The path led to his acceptance for astronaut training and the extraordinary career that followed.

He loved the challenging missions where space walks were necessary. On his first mission aboard Space Shuttle Atlantis he was concerned when the shuttle made it to orbit that something would happen to keep him from beginning his first spacewalk.

“I wanted to do a spacewalk so bad I could barely stand it,” Ross recalled. “When I exited the space shuttle hatch I wanted to let out a warhoop of happiness, but I was afraid my crew inside and all of the people on the ground might think I had finally lost it and tell me get back inside. So I didn’t do it.

“Flying in space is incredibly great, but being able to go outside was like cake and ice cream with nuts, chocolate, cherries and everything else on top on top. It’s the ultimate of flying in space.”

Much planning went into the preparation and successful completion of spacewalks, he said, and all of the details were thoroughly worked out on the ground. That included 10 hours in a huge water tank at Johnson Space Center that simulates working in a space suit in zero gravity using full-scale mock ups of mission hardware.

“The only time I was a little uncertain going out the door on a spacewalk was the one time I went out on an unplanned spacewalk during my third space shuttle flight,” Ross explained. “We were carrying the Compton Gamma Ray Observatory into space to deploy it. It was a sister observatory to Hubble Space Telescope.

“We had picked the Compton Gamma Ray Observatory up with the robotic arm on the space shuttle and were holding it above the payload bay of the shuttle and had not yet released it. Ground controllers in Maryland had remotely deployed the two solar arrays, but when they attempted to deploy the antenna boom for the high gain antenna, a critical link that was going to downlink all of the data to the ground, it did not deploy.

“We were sent out to see if we could release the antenna and lock it in position. I was somewhat apprehensive that we might not be able to fix it. We didn’t know what was wrong and we had limited resources. But very quickly I was able to get out to the antenna and shake it free and then we used a wrench to drive a bolt to lock into position. That was a great day because the Compton Gamma Ray Observatory was a $630 million dollar observatory that would have become space junk. It demonstrated very well the compatibility of unmanned robotic types of investigation of the universe, but also that a human needs to be in the system when things don’t go right.”

Ross had a role in the Space Shuttle Program from its inception to its conclusion, but he also had roles in the development of the International Space Station.

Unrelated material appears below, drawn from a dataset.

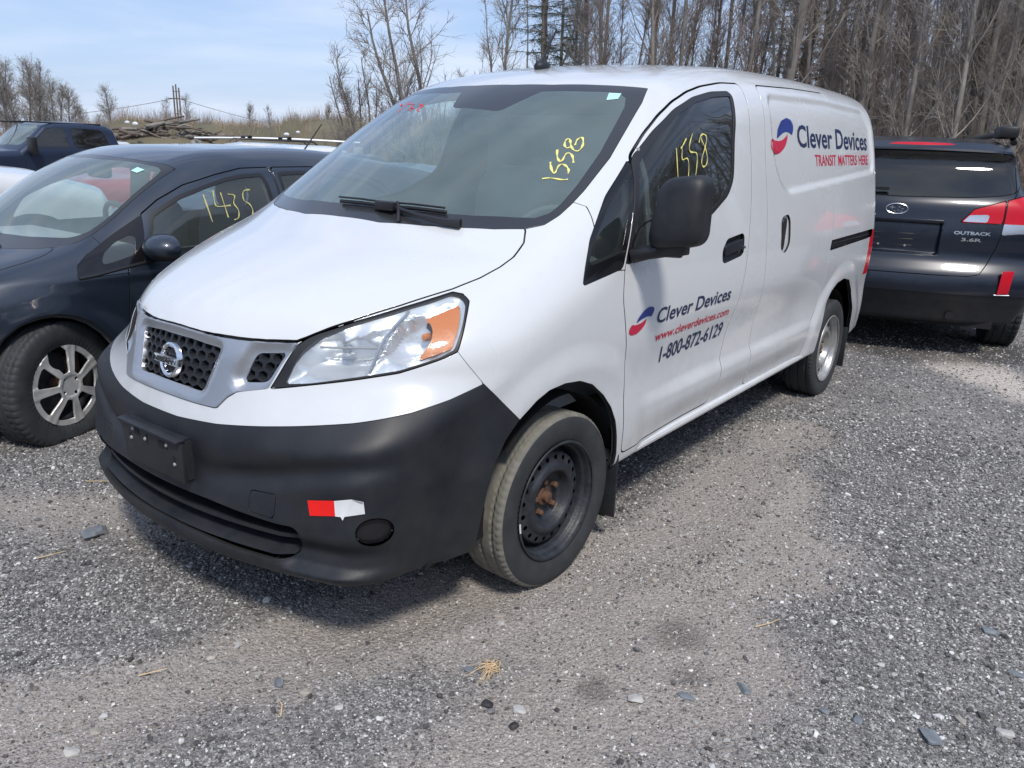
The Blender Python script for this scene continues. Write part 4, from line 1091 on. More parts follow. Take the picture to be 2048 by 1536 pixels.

“I think that the space station is exactly what we hoped for,” Ross said. “It is an on orbit resource 365 days a year and research can be accomplished a year at a time. It permits new ways to complete scientific investigations. We are also learning a lot about systems and how to make them more reliable and robust and require less resupply from the ground. Those are critical factors to confidently leave low Earth orbit and go to the moon and Mars. We want a system that requires almost no resupply and without having to worry if something is going to break.”

To a young person thinking of becoming an astronaut, Ross suggests take every job you have and do the best with it. Take new opportunities as they present themselves and be available and have the right training to take advantage of chances when they come. Get a solid education, be a team player and the kind of person supervisors are pleased to nominate for new and exciting opportunities.

“Figure it out and then set goals and study hard,” he suggested. “Work hard and don’t give up too easily. I was happy and successful and I feel like I never had to work a day in my life. I would like to see more people get that chance.”